The lines below are to be quoted exactly, from the first through the one that contains "bm, M['cable'], t)".

----

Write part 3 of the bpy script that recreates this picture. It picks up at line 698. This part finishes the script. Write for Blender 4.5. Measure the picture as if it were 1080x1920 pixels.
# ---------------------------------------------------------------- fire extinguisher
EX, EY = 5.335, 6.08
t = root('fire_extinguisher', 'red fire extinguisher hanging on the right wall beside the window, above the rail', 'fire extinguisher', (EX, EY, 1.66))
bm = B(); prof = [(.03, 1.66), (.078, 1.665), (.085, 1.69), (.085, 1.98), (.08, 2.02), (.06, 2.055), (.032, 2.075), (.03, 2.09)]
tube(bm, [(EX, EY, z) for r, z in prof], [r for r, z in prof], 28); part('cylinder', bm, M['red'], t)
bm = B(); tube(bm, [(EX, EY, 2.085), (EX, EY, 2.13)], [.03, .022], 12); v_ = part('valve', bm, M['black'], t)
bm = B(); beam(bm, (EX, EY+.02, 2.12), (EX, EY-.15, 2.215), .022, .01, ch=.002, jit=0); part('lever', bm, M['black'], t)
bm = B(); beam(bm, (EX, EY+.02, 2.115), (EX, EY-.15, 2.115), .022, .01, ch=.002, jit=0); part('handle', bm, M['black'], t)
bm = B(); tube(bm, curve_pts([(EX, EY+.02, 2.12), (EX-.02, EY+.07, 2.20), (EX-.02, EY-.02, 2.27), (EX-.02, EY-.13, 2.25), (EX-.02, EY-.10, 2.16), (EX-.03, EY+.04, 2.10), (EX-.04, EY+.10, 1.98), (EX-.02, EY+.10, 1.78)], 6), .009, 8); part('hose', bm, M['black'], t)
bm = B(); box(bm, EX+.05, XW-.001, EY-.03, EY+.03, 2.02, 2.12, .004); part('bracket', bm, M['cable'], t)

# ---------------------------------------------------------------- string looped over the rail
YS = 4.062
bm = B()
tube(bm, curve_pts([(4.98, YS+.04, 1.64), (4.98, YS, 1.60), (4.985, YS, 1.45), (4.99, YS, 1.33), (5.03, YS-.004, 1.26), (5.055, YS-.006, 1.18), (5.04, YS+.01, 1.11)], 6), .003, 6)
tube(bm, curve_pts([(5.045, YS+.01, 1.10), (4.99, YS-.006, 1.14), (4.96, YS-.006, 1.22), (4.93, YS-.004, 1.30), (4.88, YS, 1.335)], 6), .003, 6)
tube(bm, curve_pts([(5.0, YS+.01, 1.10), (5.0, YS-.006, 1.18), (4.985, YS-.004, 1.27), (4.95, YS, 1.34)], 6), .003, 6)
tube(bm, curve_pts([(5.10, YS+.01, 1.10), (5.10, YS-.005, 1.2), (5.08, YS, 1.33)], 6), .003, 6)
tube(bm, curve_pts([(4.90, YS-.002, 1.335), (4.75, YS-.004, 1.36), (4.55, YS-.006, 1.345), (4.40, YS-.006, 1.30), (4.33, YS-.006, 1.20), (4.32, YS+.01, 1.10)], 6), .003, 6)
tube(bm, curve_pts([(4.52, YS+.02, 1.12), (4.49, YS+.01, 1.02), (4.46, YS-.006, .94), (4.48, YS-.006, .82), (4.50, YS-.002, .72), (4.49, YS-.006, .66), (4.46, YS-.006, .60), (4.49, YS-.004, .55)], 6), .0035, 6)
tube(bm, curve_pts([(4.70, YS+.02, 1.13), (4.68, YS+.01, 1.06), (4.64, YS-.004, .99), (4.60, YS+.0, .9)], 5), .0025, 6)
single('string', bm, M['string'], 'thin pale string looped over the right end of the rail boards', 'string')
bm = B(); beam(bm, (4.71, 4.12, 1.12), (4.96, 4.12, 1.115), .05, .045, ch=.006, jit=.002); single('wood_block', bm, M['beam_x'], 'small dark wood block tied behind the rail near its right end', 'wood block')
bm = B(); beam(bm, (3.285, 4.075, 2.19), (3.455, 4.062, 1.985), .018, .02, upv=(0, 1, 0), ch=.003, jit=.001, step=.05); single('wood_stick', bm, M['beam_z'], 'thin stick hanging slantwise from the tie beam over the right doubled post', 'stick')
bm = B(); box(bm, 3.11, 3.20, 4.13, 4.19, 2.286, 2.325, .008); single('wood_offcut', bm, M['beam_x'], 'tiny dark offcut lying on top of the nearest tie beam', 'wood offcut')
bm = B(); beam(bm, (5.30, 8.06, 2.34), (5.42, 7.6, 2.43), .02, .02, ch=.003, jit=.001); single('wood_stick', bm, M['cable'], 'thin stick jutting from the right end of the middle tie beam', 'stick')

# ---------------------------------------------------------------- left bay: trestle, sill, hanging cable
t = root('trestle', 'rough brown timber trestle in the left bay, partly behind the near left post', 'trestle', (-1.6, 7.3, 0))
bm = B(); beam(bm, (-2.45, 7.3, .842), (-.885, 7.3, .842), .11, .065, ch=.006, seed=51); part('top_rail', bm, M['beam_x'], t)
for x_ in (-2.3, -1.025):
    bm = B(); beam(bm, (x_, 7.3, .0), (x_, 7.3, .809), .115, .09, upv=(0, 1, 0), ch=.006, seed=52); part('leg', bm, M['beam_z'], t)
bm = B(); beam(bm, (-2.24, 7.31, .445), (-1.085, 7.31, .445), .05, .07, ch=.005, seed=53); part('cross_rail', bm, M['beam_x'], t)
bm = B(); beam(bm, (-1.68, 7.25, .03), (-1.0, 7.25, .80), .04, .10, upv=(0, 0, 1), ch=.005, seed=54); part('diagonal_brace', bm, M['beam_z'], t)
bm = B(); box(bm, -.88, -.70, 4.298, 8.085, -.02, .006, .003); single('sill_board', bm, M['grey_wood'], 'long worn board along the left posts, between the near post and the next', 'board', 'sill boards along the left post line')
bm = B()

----

> RESPONSE TO THE TASK
Write part 3 of the bpy script that recreates this picture. It picks up at line 698. This part finishes the script. Write for Blender 4.5. Measure the picture as if it were 1080x1920 pixels.
# ---------------------------------------------------------------- fire extinguisher
EX, EY = 5.335, 6.08
t = root('fire_extinguisher', 'red fire extinguisher hanging on the right wall beside the window, above the rail', 'fire extinguisher', (EX, EY, 1.66))
bm = B(); prof = [(.03, 1.66), (.078, 1.665), (.085, 1.69), (.085, 1.98), (.08, 2.02), (.06, 2.055), (.032, 2.075), (.03, 2.09)]
tube(bm, [(EX, EY, z) for r, z in prof], [r for r, z in prof], 28); part('cylinder', bm, M['red'], t)
bm = B(); tube(bm, [(EX, EY, 2.085), (EX, EY, 2.13)], [.03, .022], 12); v_ = part('valve', bm, M['black'], t)
bm = B(); beam(bm, (EX, EY+.02, 2.12), (EX, EY-.15, 2.215), .022, .01, ch=.002, jit=0); part('lever', bm, M['black'], t)
bm = B(); beam(bm, (EX, EY+.02, 2.115), (EX, EY-.15, 2.115), .022, .01, ch=.002, jit=0); part('handle', bm, M['black'], t)
bm = B(); tube(bm, curve_pts([(EX, EY+.02, 2.12), (EX-.02, EY+.07, 2.20), (EX-.02, EY-.02, 2.27), (EX-.02, EY-.13, 2.25), (EX-.02, EY-.10, 2.16), (EX-.03, EY+.04, 2.10), (EX-.04, EY+.10, 1.98), (EX-.02, EY+.10, 1.78)], 6), .009, 8); part('hose', bm, M['black'], t)
bm = B(); box(bm, EX+.05, XW-.001, EY-.03, EY+.03, 2.02, 2.12, .004); part('bracket', bm, M['cable'], t)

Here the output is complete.